- **THE PROBLEM**:
Find every line with the word "picture". Copy those lines.

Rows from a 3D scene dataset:
----------------------------------------

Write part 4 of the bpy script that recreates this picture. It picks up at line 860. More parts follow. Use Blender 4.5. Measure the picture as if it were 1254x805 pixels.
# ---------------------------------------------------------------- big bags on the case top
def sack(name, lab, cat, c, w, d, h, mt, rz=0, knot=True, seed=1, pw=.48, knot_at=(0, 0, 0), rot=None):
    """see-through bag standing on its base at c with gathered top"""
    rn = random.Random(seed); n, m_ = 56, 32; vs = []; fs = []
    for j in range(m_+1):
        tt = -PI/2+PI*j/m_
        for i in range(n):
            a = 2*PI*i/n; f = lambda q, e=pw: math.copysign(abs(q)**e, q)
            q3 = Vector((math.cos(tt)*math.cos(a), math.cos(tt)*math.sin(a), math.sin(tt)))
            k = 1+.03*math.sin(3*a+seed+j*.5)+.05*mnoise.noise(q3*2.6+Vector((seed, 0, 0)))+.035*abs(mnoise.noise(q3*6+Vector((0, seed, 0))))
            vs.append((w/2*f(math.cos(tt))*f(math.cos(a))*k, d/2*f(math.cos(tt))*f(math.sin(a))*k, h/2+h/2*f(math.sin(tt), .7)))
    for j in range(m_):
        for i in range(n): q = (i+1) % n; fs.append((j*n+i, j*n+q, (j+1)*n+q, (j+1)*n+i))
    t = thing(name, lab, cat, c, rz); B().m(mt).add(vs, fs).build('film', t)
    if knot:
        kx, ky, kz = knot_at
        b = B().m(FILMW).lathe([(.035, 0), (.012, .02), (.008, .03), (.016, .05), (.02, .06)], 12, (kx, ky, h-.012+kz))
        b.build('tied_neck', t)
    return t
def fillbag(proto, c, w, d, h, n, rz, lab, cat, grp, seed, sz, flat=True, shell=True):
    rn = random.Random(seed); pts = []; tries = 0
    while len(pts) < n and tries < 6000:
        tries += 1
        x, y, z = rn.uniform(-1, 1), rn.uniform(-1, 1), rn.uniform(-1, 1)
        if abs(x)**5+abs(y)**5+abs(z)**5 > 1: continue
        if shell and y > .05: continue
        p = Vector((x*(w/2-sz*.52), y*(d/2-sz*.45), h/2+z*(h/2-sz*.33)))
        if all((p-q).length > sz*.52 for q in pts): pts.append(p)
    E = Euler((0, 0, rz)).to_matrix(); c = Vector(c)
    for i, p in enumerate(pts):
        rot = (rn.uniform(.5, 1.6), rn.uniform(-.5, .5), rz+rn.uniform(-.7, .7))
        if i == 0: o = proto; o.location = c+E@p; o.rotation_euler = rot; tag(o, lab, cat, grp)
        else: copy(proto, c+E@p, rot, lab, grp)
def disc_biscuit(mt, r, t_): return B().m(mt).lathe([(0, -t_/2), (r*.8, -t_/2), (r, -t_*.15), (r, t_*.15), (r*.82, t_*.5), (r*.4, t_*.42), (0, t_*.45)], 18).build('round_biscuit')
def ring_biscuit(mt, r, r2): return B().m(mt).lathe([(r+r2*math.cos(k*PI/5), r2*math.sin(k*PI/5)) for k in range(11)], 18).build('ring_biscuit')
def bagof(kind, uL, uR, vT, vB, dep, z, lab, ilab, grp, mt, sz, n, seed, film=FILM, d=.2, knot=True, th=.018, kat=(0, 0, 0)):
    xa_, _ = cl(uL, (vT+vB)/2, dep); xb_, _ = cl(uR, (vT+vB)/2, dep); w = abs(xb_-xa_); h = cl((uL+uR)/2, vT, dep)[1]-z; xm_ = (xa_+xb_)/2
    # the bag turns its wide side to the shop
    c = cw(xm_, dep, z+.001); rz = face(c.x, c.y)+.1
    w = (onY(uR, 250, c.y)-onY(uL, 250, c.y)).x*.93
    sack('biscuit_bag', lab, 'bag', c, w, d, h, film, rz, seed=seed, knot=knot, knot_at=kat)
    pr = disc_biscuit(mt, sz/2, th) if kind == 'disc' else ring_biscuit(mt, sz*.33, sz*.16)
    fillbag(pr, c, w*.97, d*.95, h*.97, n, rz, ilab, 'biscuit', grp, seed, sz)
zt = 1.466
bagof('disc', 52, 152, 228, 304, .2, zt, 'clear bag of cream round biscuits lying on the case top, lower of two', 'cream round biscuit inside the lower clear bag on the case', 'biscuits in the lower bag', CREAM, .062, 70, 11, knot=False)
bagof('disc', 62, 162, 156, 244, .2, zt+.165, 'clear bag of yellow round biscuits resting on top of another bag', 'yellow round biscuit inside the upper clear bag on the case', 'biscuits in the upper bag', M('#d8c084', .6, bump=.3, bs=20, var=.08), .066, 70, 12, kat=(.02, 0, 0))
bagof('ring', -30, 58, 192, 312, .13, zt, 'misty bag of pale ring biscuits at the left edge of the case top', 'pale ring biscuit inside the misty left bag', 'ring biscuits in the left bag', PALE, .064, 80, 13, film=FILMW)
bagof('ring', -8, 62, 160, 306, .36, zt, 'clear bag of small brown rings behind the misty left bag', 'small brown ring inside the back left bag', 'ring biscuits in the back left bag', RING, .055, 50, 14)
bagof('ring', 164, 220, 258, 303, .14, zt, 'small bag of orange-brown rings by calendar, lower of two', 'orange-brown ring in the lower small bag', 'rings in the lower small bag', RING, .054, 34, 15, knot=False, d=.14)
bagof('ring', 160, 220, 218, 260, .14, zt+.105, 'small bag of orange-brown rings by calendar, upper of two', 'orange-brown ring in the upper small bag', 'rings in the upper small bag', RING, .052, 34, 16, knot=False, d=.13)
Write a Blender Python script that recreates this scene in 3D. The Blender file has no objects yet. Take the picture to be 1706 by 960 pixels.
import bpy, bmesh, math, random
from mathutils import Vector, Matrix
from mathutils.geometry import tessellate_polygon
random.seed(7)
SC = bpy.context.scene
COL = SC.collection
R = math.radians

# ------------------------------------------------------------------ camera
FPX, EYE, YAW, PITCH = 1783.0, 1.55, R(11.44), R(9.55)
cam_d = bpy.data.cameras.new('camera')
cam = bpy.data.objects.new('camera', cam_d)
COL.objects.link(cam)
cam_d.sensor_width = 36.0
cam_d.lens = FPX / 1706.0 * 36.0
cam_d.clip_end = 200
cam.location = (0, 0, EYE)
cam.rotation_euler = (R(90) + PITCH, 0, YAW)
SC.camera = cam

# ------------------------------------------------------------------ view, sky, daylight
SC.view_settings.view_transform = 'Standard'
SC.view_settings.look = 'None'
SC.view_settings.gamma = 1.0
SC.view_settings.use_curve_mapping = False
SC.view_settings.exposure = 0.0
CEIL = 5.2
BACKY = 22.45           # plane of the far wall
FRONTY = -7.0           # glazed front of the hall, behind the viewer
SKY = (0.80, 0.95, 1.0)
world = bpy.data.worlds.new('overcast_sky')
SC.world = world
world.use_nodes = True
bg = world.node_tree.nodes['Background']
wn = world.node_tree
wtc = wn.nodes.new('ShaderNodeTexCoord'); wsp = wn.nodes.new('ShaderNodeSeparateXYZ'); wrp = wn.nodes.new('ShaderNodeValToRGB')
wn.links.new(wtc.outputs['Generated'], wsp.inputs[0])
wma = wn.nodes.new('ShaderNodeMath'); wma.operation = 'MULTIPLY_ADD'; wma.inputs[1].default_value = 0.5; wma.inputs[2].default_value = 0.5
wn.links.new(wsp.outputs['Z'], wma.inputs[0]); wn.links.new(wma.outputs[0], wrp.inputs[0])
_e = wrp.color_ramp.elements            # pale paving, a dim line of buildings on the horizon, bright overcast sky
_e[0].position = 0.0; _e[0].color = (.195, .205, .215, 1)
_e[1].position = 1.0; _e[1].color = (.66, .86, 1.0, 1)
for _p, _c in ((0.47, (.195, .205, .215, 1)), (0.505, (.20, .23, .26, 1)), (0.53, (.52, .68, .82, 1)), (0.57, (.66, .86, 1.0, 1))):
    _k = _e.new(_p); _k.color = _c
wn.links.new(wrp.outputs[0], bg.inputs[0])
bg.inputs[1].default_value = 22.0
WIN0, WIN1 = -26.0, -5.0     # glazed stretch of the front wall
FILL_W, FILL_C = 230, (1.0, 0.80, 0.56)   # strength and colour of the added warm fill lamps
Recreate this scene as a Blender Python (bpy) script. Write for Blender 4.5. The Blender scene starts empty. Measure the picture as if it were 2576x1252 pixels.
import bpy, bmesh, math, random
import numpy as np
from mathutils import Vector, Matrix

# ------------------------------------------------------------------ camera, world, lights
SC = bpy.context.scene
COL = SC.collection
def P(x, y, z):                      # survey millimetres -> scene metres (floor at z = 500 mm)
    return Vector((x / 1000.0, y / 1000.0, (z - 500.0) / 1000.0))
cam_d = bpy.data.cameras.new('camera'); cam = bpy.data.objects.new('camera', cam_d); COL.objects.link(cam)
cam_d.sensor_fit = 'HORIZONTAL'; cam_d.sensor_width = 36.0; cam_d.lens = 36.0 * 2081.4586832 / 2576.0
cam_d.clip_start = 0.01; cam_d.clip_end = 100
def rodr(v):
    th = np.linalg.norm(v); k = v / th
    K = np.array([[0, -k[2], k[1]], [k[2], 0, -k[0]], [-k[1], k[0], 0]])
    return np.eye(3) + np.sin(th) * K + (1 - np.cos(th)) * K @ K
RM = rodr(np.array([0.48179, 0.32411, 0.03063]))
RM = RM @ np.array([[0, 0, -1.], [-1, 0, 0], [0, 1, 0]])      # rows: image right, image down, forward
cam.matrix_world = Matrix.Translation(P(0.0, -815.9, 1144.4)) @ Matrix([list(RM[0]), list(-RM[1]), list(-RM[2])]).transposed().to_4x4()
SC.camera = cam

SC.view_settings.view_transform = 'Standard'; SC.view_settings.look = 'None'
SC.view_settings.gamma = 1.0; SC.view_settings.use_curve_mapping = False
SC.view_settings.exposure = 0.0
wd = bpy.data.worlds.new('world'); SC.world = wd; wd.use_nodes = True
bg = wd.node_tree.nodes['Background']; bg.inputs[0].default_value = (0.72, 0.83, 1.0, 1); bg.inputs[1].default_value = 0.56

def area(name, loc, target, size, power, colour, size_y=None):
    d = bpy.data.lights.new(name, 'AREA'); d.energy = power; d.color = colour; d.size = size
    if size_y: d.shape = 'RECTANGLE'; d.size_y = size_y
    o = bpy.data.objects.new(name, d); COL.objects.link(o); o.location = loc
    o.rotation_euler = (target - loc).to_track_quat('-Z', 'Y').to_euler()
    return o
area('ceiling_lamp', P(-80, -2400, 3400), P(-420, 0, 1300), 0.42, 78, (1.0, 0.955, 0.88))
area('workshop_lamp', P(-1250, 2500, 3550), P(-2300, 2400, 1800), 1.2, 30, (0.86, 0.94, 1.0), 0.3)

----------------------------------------

- **OUTPUT**:
Write part 4 of the bpy script that recreates this picture. It picks up at line 860. More parts follow. Use Blender 4.5. Measure the picture as if it were 1254x805 pixels.
Write a Blender Python script that recreates this scene in 3D. The Blender file has no objects yet. Take the picture to be 1706 by 960 pixels.
Recreate this scene as a Blender Python (bpy) script. Write for Blender 4.5. The Blender scene starts empty. Measure the picture as if it were 2576x1252 pixels.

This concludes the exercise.